■ Exercise task:
Your task is to restate the data word for word.

■ Dataset content:
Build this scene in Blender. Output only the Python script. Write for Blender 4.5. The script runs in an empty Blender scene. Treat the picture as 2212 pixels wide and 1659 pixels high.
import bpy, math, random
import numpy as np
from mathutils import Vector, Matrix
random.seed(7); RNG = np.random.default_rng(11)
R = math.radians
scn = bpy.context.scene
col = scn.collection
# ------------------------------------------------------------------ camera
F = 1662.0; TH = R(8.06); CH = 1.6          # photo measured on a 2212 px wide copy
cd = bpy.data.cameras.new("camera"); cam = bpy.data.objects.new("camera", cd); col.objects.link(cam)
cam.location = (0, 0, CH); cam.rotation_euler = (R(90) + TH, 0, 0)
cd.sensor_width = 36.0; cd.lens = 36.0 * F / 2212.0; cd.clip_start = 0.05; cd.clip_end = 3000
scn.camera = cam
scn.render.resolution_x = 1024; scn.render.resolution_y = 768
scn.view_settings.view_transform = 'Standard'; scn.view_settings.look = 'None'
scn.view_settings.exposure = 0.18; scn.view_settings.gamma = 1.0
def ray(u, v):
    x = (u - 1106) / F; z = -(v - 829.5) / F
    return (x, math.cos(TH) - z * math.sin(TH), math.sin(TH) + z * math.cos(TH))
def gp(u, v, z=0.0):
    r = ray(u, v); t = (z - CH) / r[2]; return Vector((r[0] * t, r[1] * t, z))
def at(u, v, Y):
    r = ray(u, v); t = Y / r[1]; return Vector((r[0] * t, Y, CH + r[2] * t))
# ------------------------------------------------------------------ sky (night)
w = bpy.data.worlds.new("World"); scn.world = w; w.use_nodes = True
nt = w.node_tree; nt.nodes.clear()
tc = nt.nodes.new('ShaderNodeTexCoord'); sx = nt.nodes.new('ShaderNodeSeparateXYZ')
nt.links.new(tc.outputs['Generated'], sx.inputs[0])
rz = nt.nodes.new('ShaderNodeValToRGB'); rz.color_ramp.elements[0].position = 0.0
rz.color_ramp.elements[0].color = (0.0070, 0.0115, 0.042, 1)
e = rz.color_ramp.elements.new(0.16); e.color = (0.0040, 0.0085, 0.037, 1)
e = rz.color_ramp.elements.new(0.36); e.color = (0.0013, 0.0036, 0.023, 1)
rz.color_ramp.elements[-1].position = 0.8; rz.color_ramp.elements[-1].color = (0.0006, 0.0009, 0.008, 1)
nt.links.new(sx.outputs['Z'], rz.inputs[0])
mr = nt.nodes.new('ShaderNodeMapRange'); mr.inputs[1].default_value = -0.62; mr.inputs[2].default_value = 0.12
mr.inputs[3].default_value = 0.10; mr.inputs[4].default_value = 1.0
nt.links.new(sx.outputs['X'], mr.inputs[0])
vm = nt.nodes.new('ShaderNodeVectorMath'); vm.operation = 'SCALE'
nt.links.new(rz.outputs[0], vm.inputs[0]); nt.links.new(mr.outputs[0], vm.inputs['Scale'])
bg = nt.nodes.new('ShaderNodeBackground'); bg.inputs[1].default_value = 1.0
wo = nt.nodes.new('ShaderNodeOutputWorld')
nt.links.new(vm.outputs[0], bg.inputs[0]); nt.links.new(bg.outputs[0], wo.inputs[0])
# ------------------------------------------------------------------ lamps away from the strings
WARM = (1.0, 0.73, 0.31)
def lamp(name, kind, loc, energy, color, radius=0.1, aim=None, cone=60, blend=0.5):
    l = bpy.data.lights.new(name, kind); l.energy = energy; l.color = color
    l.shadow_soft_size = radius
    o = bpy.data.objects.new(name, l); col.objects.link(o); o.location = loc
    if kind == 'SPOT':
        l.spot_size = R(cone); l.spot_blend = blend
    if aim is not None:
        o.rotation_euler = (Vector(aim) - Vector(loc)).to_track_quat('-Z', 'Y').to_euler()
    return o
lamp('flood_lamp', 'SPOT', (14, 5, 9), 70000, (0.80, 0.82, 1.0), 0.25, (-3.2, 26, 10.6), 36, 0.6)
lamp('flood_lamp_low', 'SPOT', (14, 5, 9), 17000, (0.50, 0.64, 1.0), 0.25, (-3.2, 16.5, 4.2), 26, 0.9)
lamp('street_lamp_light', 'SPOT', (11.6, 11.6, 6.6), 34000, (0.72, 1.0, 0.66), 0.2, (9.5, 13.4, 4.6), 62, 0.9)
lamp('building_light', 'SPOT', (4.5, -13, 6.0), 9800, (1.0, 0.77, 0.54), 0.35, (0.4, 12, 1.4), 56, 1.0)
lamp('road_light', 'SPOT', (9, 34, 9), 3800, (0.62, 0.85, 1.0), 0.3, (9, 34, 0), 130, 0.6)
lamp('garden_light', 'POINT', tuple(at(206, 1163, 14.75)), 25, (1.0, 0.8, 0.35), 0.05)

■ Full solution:
Build this scene in Blender. Output only the Python script. Write for Blender 4.5. The script runs in an empty Blender scene. Treat the picture as 2212 pixels wide and 1659 pixels high.
import bpy, math, random
import numpy as np
from mathutils import Vector, Matrix
random.seed(7); RNG = np.random.default_rng(11)
R = math.radians
scn = bpy.context.scene
col = scn.collection
# ------------------------------------------------------------------ camera
F = 1662.0; TH = R(8.06); CH = 1.6          # photo measured on a 2212 px wide copy
cd = bpy.data.cameras.new("camera"); cam = bpy.data.objects.new("camera", cd); col.objects.link(cam)
cam.location = (0, 0, CH); cam.rotation_euler = (R(90) + TH, 0, 0)
cd.sensor_width = 36.0; cd.lens = 36.0 * F / 2212.0; cd.clip_start = 0.05; cd.clip_end = 3000
scn.camera = cam
scn.render.resolution_x = 1024; scn.render.resolution_y = 768
scn.view_settings.view_transform = 'Standard'; scn.view_settings.look = 'None'
scn.view_settings.exposure = 0.18; scn.view_settings.gamma = 1.0
def ray(u, v):
    x = (u - 1106) / F; z = -(v - 829.5) / F
    return (x, math.cos(TH) - z * math.sin(TH), math.sin(TH) + z * math.cos(TH))
def gp(u, v, z=0.0):
    r = ray(u, v); t = (z - CH) / r[2]; return Vector((r[0] * t, r[1] * t, z))
def at(u, v, Y):
    r = ray(u, v); t = Y / r[1]; return Vector((r[0] * t, Y, CH + r[2] * t))
# ------------------------------------------------------------------ sky (night)
w = bpy.data.worlds.new("World"); scn.world = w; w.use_nodes = True
nt = w.node_tree; nt.nodes.clear()
tc = nt.nodes.new('ShaderNodeTexCoord'); sx = nt.nodes.new('ShaderNodeSeparateXYZ')
nt.links.new(tc.outputs['Generated'], sx.inputs[0])
rz = nt.nodes.new('ShaderNodeValToRGB'); rz.color_ramp.elements[0].position = 0.0
rz.color_ramp.elements[0].color = (0.0070, 0.0115, 0.042, 1)
e = rz.color_ramp.elements.new(0.16); e.color = (0.0040, 0.0085, 0.037, 1)
e = rz.color_ramp.elements.new(0.36); e.color = (0.0013, 0.0036, 0.023, 1)
rz.color_ramp.elements[-1].position = 0.8; rz.color_ramp.elements[-1].color = (0.0006, 0.0009, 0.008, 1)
nt.links.new(sx.outputs['Z'], rz.inputs[0])
mr = nt.nodes.new('ShaderNodeMapRange'); mr.inputs[1].default_value = -0.62; mr.inputs[2].default_value = 0.12
mr.inputs[3].default_value = 0.10; mr.inputs[4].default_value = 1.0
nt.links.new(sx.outputs['X'], mr.inputs[0])
vm = nt.nodes.new('ShaderNodeVectorMath'); vm.operation = 'SCALE'
nt.links.new(rz.outputs[0], vm.inputs[0]); nt.links.new(mr.outputs[0], vm.inputs['Scale'])
bg = nt.nodes.new('ShaderNodeBackground'); bg.inputs[1].default_value = 1.0
wo = nt.nodes.new('ShaderNodeOutputWorld')
nt.links.new(vm.outputs[0], bg.inputs[0]); nt.links.new(bg.outputs[0], wo.inputs[0])
# ------------------------------------------------------------------ lamps away from the strings
WARM = (1.0, 0.73, 0.31)
def lamp(name, kind, loc, energy, color, radius=0.1, aim=None, cone=60, blend=0.5):
    l = bpy.data.lights.new(name, kind); l.energy = energy; l.color = color
    l.shadow_soft_size = radius
    o = bpy.data.objects.new(name, l); col.objects.link(o); o.location = loc
    if kind == 'SPOT':
        l.spot_size = R(cone); l.spot_blend = blend
    if aim is not None:
        o.rotation_euler = (Vector(aim) - Vector(loc)).to_track_quat('-Z', 'Y').to_euler()
    return o
lamp('flood_lamp', 'SPOT', (14, 5, 9), 70000, (0.80, 0.82, 1.0), 0.25, (-3.2, 26, 10.6), 36, 0.6)
lamp('flood_lamp_low', 'SPOT', (14, 5, 9), 17000, (0.50, 0.64, 1.0), 0.25, (-3.2, 16.5, 4.2), 26, 0.9)
lamp('street_lamp_light', 'SPOT', (11.6, 11.6, 6.6), 34000, (0.72, 1.0, 0.66), 0.2, (9.5, 13.4, 4.6), 62, 0.9)
lamp('building_light', 'SPOT', (4.5, -13, 6.0), 9800, (1.0, 0.77, 0.54), 0.35, (0.4, 12, 1.4), 56, 1.0)
lamp('road_light', 'SPOT', (9, 34, 9), 3800, (0.62, 0.85, 1.0), 0.3, (9, 34, 0), 130, 0.6)
lamp('garden_light', 'POINT', tuple(at(206, 1163, 14.75)), 25, (1.0, 0.8, 0.35), 0.05)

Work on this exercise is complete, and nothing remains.